Short task => Retype the material word for word.

Data shown =>
============================================================
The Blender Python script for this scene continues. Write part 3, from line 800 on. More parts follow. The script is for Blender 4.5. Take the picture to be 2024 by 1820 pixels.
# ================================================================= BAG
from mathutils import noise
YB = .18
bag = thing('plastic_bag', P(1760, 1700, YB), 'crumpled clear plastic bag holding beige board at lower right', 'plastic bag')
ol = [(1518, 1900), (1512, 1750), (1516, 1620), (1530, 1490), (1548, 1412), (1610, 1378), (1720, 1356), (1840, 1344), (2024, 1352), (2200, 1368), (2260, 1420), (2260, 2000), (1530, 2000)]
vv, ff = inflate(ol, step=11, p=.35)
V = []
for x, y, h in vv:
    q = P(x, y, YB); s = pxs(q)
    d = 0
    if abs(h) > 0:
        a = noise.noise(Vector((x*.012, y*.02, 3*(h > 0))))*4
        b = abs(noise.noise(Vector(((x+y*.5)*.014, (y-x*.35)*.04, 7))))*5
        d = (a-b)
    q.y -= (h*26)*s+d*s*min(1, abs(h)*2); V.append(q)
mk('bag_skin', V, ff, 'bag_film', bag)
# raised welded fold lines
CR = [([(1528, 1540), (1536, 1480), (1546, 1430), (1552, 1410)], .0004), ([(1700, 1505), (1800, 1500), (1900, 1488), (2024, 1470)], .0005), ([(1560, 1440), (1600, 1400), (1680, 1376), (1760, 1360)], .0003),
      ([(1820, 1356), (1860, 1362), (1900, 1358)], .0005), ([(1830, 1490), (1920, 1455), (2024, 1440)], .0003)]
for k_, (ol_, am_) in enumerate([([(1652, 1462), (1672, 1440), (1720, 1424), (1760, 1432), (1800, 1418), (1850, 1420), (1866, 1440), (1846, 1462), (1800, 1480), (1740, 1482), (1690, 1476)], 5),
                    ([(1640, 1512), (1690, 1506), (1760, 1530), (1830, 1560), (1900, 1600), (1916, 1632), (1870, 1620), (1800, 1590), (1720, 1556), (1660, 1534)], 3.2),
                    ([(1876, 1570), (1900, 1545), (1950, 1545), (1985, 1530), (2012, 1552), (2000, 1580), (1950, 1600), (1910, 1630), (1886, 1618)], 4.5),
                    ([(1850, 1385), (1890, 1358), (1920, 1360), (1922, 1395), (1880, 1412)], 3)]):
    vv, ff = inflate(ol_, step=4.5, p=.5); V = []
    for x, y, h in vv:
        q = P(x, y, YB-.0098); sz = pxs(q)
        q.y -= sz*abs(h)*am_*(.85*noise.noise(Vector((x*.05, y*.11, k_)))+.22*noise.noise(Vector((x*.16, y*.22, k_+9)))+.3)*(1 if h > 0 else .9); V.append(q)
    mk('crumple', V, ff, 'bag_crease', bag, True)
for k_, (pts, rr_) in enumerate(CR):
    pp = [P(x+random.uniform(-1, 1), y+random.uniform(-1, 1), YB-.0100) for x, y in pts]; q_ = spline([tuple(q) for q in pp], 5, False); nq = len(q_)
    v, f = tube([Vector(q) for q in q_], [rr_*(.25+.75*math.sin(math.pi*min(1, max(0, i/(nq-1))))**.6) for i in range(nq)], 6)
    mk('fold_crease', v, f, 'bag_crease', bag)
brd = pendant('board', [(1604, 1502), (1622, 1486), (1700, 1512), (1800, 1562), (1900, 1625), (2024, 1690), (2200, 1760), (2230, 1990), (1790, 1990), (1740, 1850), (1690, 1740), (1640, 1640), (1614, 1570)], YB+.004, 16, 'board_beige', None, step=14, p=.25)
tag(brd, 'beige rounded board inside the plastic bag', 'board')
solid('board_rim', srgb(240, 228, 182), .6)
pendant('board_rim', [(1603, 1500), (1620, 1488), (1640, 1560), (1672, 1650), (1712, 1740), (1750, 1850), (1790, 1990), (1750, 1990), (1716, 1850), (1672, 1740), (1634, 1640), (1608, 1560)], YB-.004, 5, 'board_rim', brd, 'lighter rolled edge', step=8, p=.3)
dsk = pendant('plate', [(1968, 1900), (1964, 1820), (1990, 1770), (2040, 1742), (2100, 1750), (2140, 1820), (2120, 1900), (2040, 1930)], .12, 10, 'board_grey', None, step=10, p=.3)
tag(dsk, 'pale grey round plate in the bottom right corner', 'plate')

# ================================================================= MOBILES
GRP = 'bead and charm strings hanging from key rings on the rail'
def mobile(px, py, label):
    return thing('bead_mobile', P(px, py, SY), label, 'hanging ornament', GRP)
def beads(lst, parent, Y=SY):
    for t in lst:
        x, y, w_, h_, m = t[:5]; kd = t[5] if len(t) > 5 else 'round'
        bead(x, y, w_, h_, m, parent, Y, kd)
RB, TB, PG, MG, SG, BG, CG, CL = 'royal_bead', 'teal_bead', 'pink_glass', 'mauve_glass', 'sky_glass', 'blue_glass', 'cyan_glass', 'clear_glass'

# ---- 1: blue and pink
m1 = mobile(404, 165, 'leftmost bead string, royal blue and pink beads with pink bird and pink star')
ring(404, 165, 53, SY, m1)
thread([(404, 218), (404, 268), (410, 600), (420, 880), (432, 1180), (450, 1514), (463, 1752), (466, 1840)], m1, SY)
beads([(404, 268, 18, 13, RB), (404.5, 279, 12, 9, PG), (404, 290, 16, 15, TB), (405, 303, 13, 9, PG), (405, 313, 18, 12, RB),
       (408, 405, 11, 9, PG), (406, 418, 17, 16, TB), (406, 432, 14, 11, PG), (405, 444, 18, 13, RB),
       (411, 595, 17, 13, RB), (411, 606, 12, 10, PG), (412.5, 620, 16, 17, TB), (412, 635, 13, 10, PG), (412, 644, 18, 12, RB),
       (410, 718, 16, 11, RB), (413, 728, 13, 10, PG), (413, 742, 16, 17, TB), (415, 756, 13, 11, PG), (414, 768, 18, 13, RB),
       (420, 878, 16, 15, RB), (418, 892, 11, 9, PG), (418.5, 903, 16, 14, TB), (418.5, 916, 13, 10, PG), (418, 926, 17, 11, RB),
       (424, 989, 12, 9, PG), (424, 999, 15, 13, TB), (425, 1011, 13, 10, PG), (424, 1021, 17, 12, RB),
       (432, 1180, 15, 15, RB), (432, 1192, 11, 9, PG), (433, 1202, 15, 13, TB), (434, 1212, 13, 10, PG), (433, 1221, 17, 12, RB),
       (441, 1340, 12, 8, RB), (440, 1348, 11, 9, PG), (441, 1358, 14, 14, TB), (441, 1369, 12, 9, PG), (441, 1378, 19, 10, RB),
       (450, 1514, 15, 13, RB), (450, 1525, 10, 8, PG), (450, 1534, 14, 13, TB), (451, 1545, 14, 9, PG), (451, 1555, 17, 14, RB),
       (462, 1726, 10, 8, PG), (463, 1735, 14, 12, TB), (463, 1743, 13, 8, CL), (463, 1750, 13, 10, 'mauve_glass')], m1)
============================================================
Expected answer =>
The Blender Python script for this scene continues. Write part 3, from line 800 on. More parts follow. The script is for Blender 4.5. Take the picture to be 2024 by 1820 pixels.
# ================================================================= BAG
from mathutils import noise
YB = .18
bag = thing('plastic_bag', P(1760, 1700, YB), 'crumpled clear plastic bag holding beige board at lower right', 'plastic bag')
ol = [(1518, 1900), (1512, 1750), (1516, 1620), (1530, 1490), (1548, 1412), (1610, 1378), (1720, 1356), (1840, 1344), (2024, 1352), (2200, 1368), (2260, 1420), (2260, 2000), (1530, 2000)]
vv, ff = inflate(ol, step=11, p=.35)
V = []
for x, y, h in vv:
    q = P(x, y, YB); s = pxs(q)
    d = 0
    if abs(h) > 0:
        a = noise.noise(Vector((x*.012, y*.02, 3*(h > 0))))*4
        b = abs(noise.noise(Vector(((x+y*.5)*.014, (y-x*.35)*.04, 7))))*5
        d = (a-b)
    q.y -= (h*26)*s+d*s*min(1, abs(h)*2); V.append(q)
mk('bag_skin', V, ff, 'bag_film', bag)
# raised welded fold lines
CR = [([(1528, 1540), (1536, 1480), (1546, 1430), (1552, 1410)], .0004), ([(1700, 1505), (1800, 1500), (1900, 1488), (2024, 1470)], .0005), ([(1560, 1440), (1600, 1400), (1680, 1376), (1760, 1360)], .0003),
      ([(1820, 1356), (1860, 1362), (1900, 1358)], .0005), ([(1830, 1490), (1920, 1455), (2024, 1440)], .0003)]
for k_, (ol_, am_) in enumerate([([(1652, 1462), (1672, 1440), (1720, 1424), (1760, 1432), (1800, 1418), (1850, 1420), (1866, 1440), (1846, 1462), (1800, 1480), (1740, 1482), (1690, 1476)], 5),
                    ([(1640, 1512), (1690, 1506), (1760, 1530), (1830, 1560), (1900, 1600), (1916, 1632), (1870, 1620), (1800, 1590), (1720, 1556), (1660, 1534)], 3.2),
                    ([(1876, 1570), (1900, 1545), (1950, 1545), (1985, 1530), (2012, 1552), (2000, 1580), (1950, 1600), (1910, 1630), (1886, 1618)], 4.5),
                    ([(1850, 1385), (1890, 1358), (1920, 1360), (1922, 1395), (1880, 1412)], 3)]):
    vv, ff = inflate(ol_, step=4.5, p=.5); V = []
    for x, y, h in vv:
        q = P(x, y, YB-.0098); sz = pxs(q)
        q.y -= sz*abs(h)*am_*(.85*noise.noise(Vector((x*.05, y*.11, k_)))+.22*noise.noise(Vector((x*.16, y*.22, k_+9)))+.3)*(1 if h > 0 else .9); V.append(q)
    mk('crumple', V, ff, 'bag_crease', bag, True)
for k_, (pts, rr_) in enumerate(CR):
    pp = [P(x+random.uniform(-1, 1), y+random.uniform(-1, 1), YB-.0100) for x, y in pts]; q_ = spline([tuple(q) for q in pp], 5, False); nq = len(q_)
    v, f = tube([Vector(q) for q in q_], [rr_*(.25+.75*math.sin(math.pi*min(1, max(0, i/(nq-1))))**.6) for i in range(nq)], 6)
    mk('fold_crease', v, f, 'bag_crease', bag)
brd = pendant('board', [(1604, 1502), (1622, 1486), (1700, 1512), (1800, 1562), (1900, 1625), (2024, 1690), (2200, 1760), (2230, 1990), (1790, 1990), (1740, 1850), (1690, 1740), (1640, 1640), (1614, 1570)], YB+.004, 16, 'board_beige', None, step=14, p=.25)
tag(brd, 'beige rounded board inside the plastic bag', 'board')
solid('board_rim', srgb(240, 228, 182), .6)
pendant('board_rim', [(1603, 1500), (1620, 1488), (1640, 1560), (1672, 1650), (1712, 1740), (1750, 1850), (1790, 1990), (1750, 1990), (1716, 1850), (1672, 1740), (1634, 1640), (1608, 1560)], YB-.004, 5, 'board_rim', brd, 'lighter rolled edge', step=8, p=.3)
dsk = pendant('plate', [(1968, 1900), (1964, 1820), (1990, 1770), (2040, 1742), (2100, 1750), (2140, 1820), (2120, 1900), (2040, 1930)], .12, 10, 'board_grey', None, step=10, p=.3)
tag(dsk, 'pale grey round plate in the bottom right corner', 'plate')

# ================================================================= MOBILES
GRP = 'bead and charm strings hanging from key rings on the rail'
def mobile(px, py, label):
    return thing('bead_mobile', P(px, py, SY), label, 'hanging ornament', GRP)
def beads(lst, parent, Y=SY):
    for t in lst:
        x, y, w_, h_, m = t[:5]; kd = t[5] if len(t) > 5 else 'round'
        bead(x, y, w_, h_, m, parent, Y, kd)
RB, TB, PG, MG, SG, BG, CG, CL = 'royal_bead', 'teal_bead', 'pink_glass', 'mauve_glass', 'sky_glass', 'blue_glass', 'cyan_glass', 'clear_glass'

# ---- 1: blue and pink
m1 = mobile(404, 165, 'leftmost bead string, royal blue and pink beads with pink bird and pink star')
ring(404, 165, 53, SY, m1)
thread([(404, 218), (404, 268), (410, 600), (420, 880), (432, 1180), (450, 1514), (463, 1752), (466, 1840)], m1, SY)
beads([(404, 268, 18, 13, RB), (404.5, 279, 12, 9, PG), (404, 290, 16, 15, TB), (405, 303, 13, 9, PG), (405, 313, 18, 12, RB),
       (408, 405, 11, 9, PG), (406, 418, 17, 16, TB), (406, 432, 14, 11, PG), (405, 444, 18, 13, RB),
       (411, 595, 17, 13, RB), (411, 606, 12, 10, PG), (412.5, 620, 16, 17, TB), (412, 635, 13, 10, PG), (412, 644, 18, 12, RB),
       (410, 718, 16, 11, RB), (413, 728, 13, 10, PG), (413, 742, 16, 17, TB), (415, 756, 13, 11, PG), (414, 768, 18, 13, RB),
       (420, 878, 16, 15, RB), (418, 892, 11, 9, PG), (418.5, 903, 16, 14, TB), (418.5, 916, 13, 10, PG), (418, 926, 17, 11, RB),
       (424, 989, 12, 9, PG), (424, 999, 15, 13, TB), (425, 1011, 13, 10, PG), (424, 1021, 17, 12, RB),
       (432, 1180, 15, 15, RB), (432, 1192, 11, 9, PG), (433, 1202, 15, 13, TB), (434, 1212, 13, 10, PG), (433, 1221, 17, 12, RB),
       (441, 1340, 12, 8, RB), (440, 1348, 11, 9, PG), (441, 1358, 14, 14, TB), (441, 1369, 12, 9, PG), (441, 1378, 19, 10, RB),
       (450, 1514, 15, 13, RB), (450, 1525, 10, 8, PG), (450, 1534, 14, 13, TB), (451, 1545, 14, 9, PG), (451, 1555, 17, 14, RB),
       (462, 1726, 10, 8, PG), (463, 1735, 14, 12, TB), (463, 1743, 13, 8, CL), (463, 1750, 13, 10, 'mauve_glass')], m1)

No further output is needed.